Travel is just movement on a larger scale. Look at the travel pace chart on page 182 of the PHB. In a minute(10 rounds) you go 300 feet at normal speed. That's a 30 move. 3 miles an hour is a 30 move for 1 hour. 24 miles a day is just moving at your 30 feet a round for 8 hours. If your PC spends 1 round in a fight moving 30 feet, 30 feet is how far he traveled. It's all the same.
 

Iry

Hero
I don't think it makes any sense at all to rule it the other way.
It would still function if it had a horses rear end painted on it, though. The eye isn't an explanation. The eye is the clue.
Sure! But it's a reason that doesn't make sense. "A wizard did it!"
 

Maxperson

Morkus from Orkus
Sure! But it's a reason that doesn't make sense. "A wizard did it!"
It absolutely makes sense. This shield is imbued with divination magic that augments your perception.

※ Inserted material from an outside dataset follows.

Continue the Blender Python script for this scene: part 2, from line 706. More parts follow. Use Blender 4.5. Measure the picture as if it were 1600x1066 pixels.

The reason isn't "a wizard did it." The reason is "divination magic specifically designed to improve perception."
 

JiffyPopTart

Bree-Yark
Sounds like the dog using his own perception to detect a threat and then waking you up to me.
Yes...and in the context of "not rounds" this can be modeled by giving the human an advantage on a score as opposed to having the canine be a separate character and taking things in six second increments.
 

Iry

Hero
It absolutely makes sense. This shield is imbued with divination magic that augments your perception. The reason isn't "a wizard did it." The reason is "divination magic specifically designed to improve perception."
And you firmly believe that makes more sense than "My dog helped"?